7 Myths About Working For Yourself Debunked


Photo by Thought Catalog on Unsplash

There’s a lot of information out there about what working from yourself is truly like, and not all of it applies to every entrepreneur. Whether you want to learn about becoming self-employed, or you’re already an experienced entrepreneur looking for some affirmation or clarity, here are 7 myths about working for yourself that are really outdated, and often inaccurate.

Myth #1: You’re always available to hang out.

If you work for yourself and make your own schedule, people assume that you’re always available for a mid-day coffee break or a quick chat on the phone. While this is definitely true sometimes and one of the highlights of working for yourself (flexibility!) sometimes you have to have a meeting with your team or put your head down and finish that article (me, currently!) Whatever the case, it’s best to make the boundaries clear, both to yourself and your loved ones, early on.

Myth #2: You’re self-employed, so you must be rich.

You may hear this all the time as an entrepreneur, this might be what you think will happen when you become an entrepreneur, or, congrats! You actually are rich. However, this isn’t the case for all entrepreneurs, especially for newly budding ones. A ton of money may have to be invested in your business at first. If you’re a freelancer or an influencer, it take weeks, even months, to receive the payment from a completed project you’ve submitted, which could definitely affect budgeting.

Myth #3: You’re self-employed, so you must be broke.

On the flip side of my point above, people may think that, because you’re self-employed, you’re not making enough money to support yourself. I think we know by now how much influencers can make for a single campaign, or how much photographers can charge per hour. Some bloggers make enough to support themselves and hire a team as well. The amount of money you make depends on a lot more than whether or not you’re self-employed.

Myth #4: You work in your pajamas all day.  

While this may be a reality for some, this is hardly true for others. Sure, one of the benefits from working from home is that you have the option to work in your pajamas all day, but this may decrease productivity (Will you be able to distinguish bed time from work time if you don’t get out of bed and change out of your pajamas?) and, depending on the nature of our job, you may need to have a Skype meeting with a client or leave the house for a coffee chat. You may just work better after changing clothes, even if that means changing from pajama pants to yoga pants.

Myth #5: Being self-employed is easier than working in Corporate America.

As someone who has worked both for myself and Corporate America, I can wholeheartedly say that self-employment is just as challenging, if not more so. Most of the time, though, they’re just too different to compare. Every job comes with it’s own challenges, some which certain people are better suited to handle some better than others. It’s not about who has it worse, it’s about finding what works best for you.

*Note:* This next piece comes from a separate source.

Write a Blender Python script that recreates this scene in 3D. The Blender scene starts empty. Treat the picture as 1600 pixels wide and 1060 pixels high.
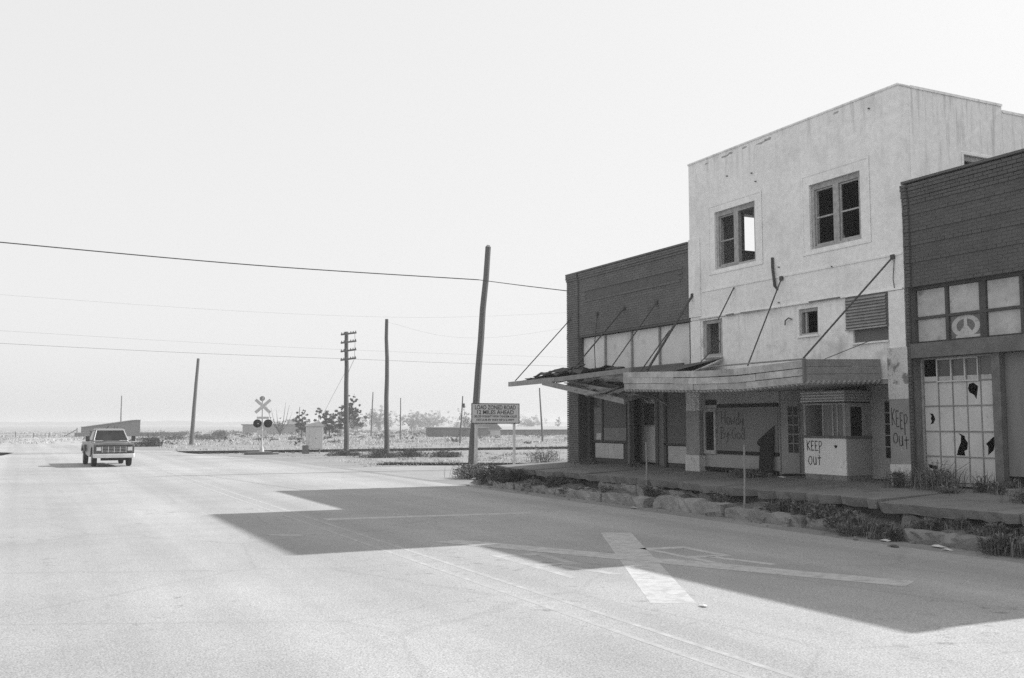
import bpy, bmesh, math, random
from mathutils import Vector, Matrix
from mathutils.geometry import tessellate_polygon

rnd = random.Random(7)
SC = bpy.context.scene
COL = SC.collection

# ------------------------------------------------------------------ camera
cam = bpy.data.cameras.new('camera')
cam.sensor_width = 36.0
cam.lens = 34.9
cam.clip_start = 0.1
cam.clip_end = 20000
camo = bpy.data.objects.new('camera', cam)
camo.location = (0, 0, 2.0)
camo.rotation_euler = (math.radians(90 + 4.864), 0, math.radians(-26.17))
COL.objects.link(camo)
SC.camera = camo

# ------------------------------------------------------------------ sky and sun (black and white film: everything grey)
SUN_EL = 35.8
SUN_AZ_Y = -0.008          # sun stands almost square to the facades, behind the buildings
w = bpy.data.worlds.new('World')
SC.world = w
w.use_nodes = True
nt = w.node_tree
nt.nodes.clear()
sky = nt.nodes.new('ShaderNodeTexSky')
sky.sky_type = 'NISHITA'
sky.sun_disc = False
sky.sun_elevation = math.radians(SUN_EL)
sky.sun_rotation = math.radians(90)
sky.air_density = 1.0
sky.dust_density = 4.0
sky.ozone_density = 1.0
bw = nt.nodes.new('ShaderNodeRGBToBW')
pw = nt.nodes.new('ShaderNodeMath'); pw.operation = 'POWER'; pw.inputs[1].default_value = 0.11
ml = nt.nodes.new('ShaderNodeMath'); ml.operation = 'MULTIPLY'; ml.inputs[1].default_value = 4.75
bg = nt.nodes.new('ShaderNodeBackground'); bg.inputs[1].default_value = 0.1
wo = nt.nodes.new('ShaderNodeOutputWorld')
nt.links.new(sky.outputs[0], bw.inputs[0]); nt.links.new(bw.outputs[0], pw.inputs[0])
nt.links.new(pw.outputs[0], ml.inputs[0]); nt.links.new(ml.outputs[0], bg.inputs[0])
nt.links.new(bg.outputs[0], wo.inputs[0])

sl = bpy.data.lights.new('sun', 'SUN')
sl.energy = 4.3
sl.angle = math.radians(0.6)
sl.color = (1, 1, 1)
slo = bpy.data.objects.new('sun', sl)
ce = math.cos(math.radians(SUN_EL)); se = math.sin(math.radians(SUN_EL))
slo.rotation_euler = Vector((-ce, -SUN_AZ_Y, -se)).to_track_quat('-Z', 'Y').to_euler()
slo.location = (60, 20, 50)
COL.objects.link(slo)

SC.view_settings.view_transform = 'Standard'
SC.view_settings.look = 'None'
SC.view_settings.gamma = 1.0
SC.view_settings.exposure = 0.7
SC.render.engine = 'CYCLES'
SC.cycles.max_bounces = 6
SC.cycles.diffuse_bounces = 4
SC.cycles.volume_bounces = 1
SC.cycles.use_denoising = False      # residual sampling noise reads as film grain

# ------------------------------------------------------------------ materials
MATS = {}
def mat(name, v, rough=0.9, var=0.25, scale=3.0, bump=0.0, bscale=40.0, fine=0.0, fscale=120.0,
        streak=0.0, spec=0.2, island=0.0, patch=None, metal=0.0, dist=0.02, stretch=None, crack=0.0, lanes=0.0, fdet=2, spots=None, streak_top=None):
    """grey procedural material. var: soft blotches, fine: speckle, streak: vertical water stains,
    island: tone differs piece by piece, patch=(value, lo, hi, scale): worn patches showing another tone"""
    if name in MATS: return MATS[name]
    m = bpy.data.materials.new(name); m.use_nodes = True
    t = m.node_tree; N = t.nodes; L = t.links
    b = N['Principled BSDF']
    b.inputs['Roughness'].default_value = rough
    b.inputs['Specular IOR Level'].default_value = spec
    b.inputs['Metallic'].default_value = metal
    tc = N.new('ShaderNodeTexCoord')
    def noise(sc, det=4, vec=None, rgh=.6):
        n = N.new('ShaderNodeTexNoise'); n.inputs['Scale'].default_value = sc
        n.inputs['Detail'].default_value = det; n.inputs['Roughness'].default_value = rgh
        L.new(vec if vec else tc.outputs['Object'], n.inputs['Vector']); return n.outputs['Fac']
    def mapped(s):
        mp = N.new('ShaderNodeMapping'); mp.inputs['Scale'].default_value = s
        L.new(tc.outputs['Object'], mp.inputs['Vector']); return mp.outputs['Vector']
    def mth(op, a, bb, clamp=False):
        n = N.new('ShaderNodeMath'); n.operation = op; n.use_clamp = clamp
        for i, q in enumerate((a, bb)):
            if isinstance(q, (int, float)): n.inputs[i].default_value = q
            else: L.new(q, n.inputs[i])
        return n.outputs[0]
    val = None
    def mul(f):
        nonlocal val
        val = mth('MULTIPLY', val, f)
    def around(fac, amount):           # 1 + (fac-.5)*2*amount
        return mth('ADD', mth('MULTIPLY', mth('SUBTRACT', fac, 0.5), 2 * amount), 1.0)
    vn = N.new('ShaderNodeValue'); vn.outputs[0].default_value = v; val = vn.outputs[0]
    vec = mapped(stretch) if stretch else None
    if var: mul(around(noise(scale, 5, vec), var * 1.6))
    if lanes:
        mul(around(noise(.55, 3, mapped((1, .012, 1))), lanes))
        mul(around(noise(.12, 4, None), lanes * .8))
    if fine: mul(around(noise(fscale, fdet, None, .6 if fdet < 5 else .78), fine))
    if island:
        g = N.new('ShaderNodeNewGeometry')
        mul(around(g.outputs['Random Per Island'], island))
        oi = N.new('ShaderNodeObjectInfo')
        mul(around(oi.outputs['Random'], island * .6))
    if streak:
        s = noise(1.0, 5, mapped((7, 7, .55)))
        mr = N.new('ShaderNodeMapRange'); mr.inputs['From Min'].default_value = .50; mr.inputs['From Max'].default_value = .72
        mr.inputs['To Min'].default_value = 1; mr.inputs['To Max'].default_value = 1 - streak
        L.new(s, mr.inputs['Value'])
        if streak_top:                  # stains run down from the coping and die away below
            sx = N.new('ShaderNodeSeparateXYZ'); L.new(tc.outputs['Object'], sx.inputs[0])
            m2 = N.new('ShaderNodeMapRange'); m2.interpolation_type = 'SMOOTHSTEP'
            m2.inputs['From Min'].default_value = streak_top[0]; m2.inputs['From Max'].default_value = streak_top[1]
            L.new(mth('ADD', sx.outputs[2], mth('MULTIPLY', noise(1.3, 3), 1.6)), m2.inputs['Value'])
            mul(mth('SUBTRACT', 1.0, mth('MULTIPLY', mth('SUBTRACT', 1.0, mr.outputs[0]), m2.outputs[0])))
        else: mul(mr.outputs[0])
    if spots:
        ss, lo, hi, am = spots
        mr = N.new('ShaderNodeMapRange'); mr.inputs['From Min'].default_value = lo; mr.inputs['From Max'].default_value = hi
        mr.inputs['To Min'].default_value = 1; mr.inputs['To Max'].default_value = 1 - am
        L.new(mth('MULTIPLY', noise(ss, 6), mth('ADD', mth('MULTIPLY', noise(ss * .06, 2), .8), .6)), mr.inputs['Value']); mul(mr.outputs[0])
    if crack:
        vo = N.new('ShaderNodeTexVoronoi'); vo.feature = 'DISTANCE_TO_EDGE'; vo.inputs['Scale'].default_value = .32
        wv = N.new('ShaderNodeTexNoise'); wv.inputs['Scale'].default_value = 1.7; wv.inputs['Detail'].default_value = 6
        mx = N.new('ShaderNodeMix'); mx.data_type = 'VECTOR'; mx.inputs[0].default_value = .18
        L.new(tc.outputs['Object'], wv.inputs['Vector'])
        L.new(tc.outputs['Object'], mx.inputs[4]); L.new(wv.outputs['Color'], mx.inputs[5])
        L.new(mx.outputs[1], vo.inputs['Vector'])
        mr = N.new('ShaderNodeMapRange'); mr.inputs['From Min'].default_value = .0; mr.inputs['From Max'].default_value = .012
        mr.inputs['To Min'].default_value = 1 - crack; mr.inputs['To Max'].default_value = 1
        L.new(vo.outputs['Distance'], mr.inputs['Value']); mul(mr.outputs[0])
    if patch:
        pv, lo, hi, ps = patch
        mr = N.new('ShaderNodeMapRange'); mr.inputs['From Min'].default_value = lo; mr.inputs['From Max'].default_value = hi
        L.new(noise(ps, 6), mr.inputs['Value'])
        mxf = N.new('ShaderNodeMix'); mxf.data_type = 'FLOAT'
        L.new(mr.outputs[0], mxf.inputs[0]); L.new(val, mxf.inputs[2]); mxf.inputs[3].default_value = pv
        val = mxf.outputs[0]
    cl = N.new('ShaderNodeClamp'); cl.inputs['Max'].default_value = .9; cl.inputs['Min'].default_value = .004
    L.new(val, cl.inputs['Value'])
    cc = N.new('ShaderNodeCombineColor')
    for i in range(3): L.new(cl.outputs[0], cc.inputs[i])
    L.new(cc.outputs[0], b.inputs['Base Color'])
    if bump:
        bp = N.new('ShaderNodeBump'); bp.inputs['Strength'].default_value = bump; bp.inputs['Distance'].default_value = dist
        L.new(noise(bscale, 4), bp.inputs['Height']); L.new(bp.outputs[0], b.inputs['Normal'])
    MATS[name] = m
    return m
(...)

Myth #6: Being self-employed is riskier than working in Corporate America. 

Self-employment can be risky, but not necessarily riskier than any other career path. It’s very possible to get laid off of what is considered a “steady” job, perhaps unless you’re tenured. You are also in charge of the hours you work, which eliminates the risk of getting demoted or having your hours cut.

Myth #7: To start working for myself, I need to quit my job right away.

There are so many people on the Internet telling aspiring entrepreneurs that they need to quit their jobs and start working full-time as an entrepreneur, ASAP. This is advice that needs to be taken with a grain of salt and is dependent on the person and their unique situation. It makes sense to quit your full-time job if you’re making just as much, if not more, with your business, but it also makes sense to keep that job a little longer to build your savings. Carving out time outside of your day job (early mornings, nights, or weekends) to build your business is also an option. The point is, you can start working on becoming self-employed today, without having to quit your job to do it.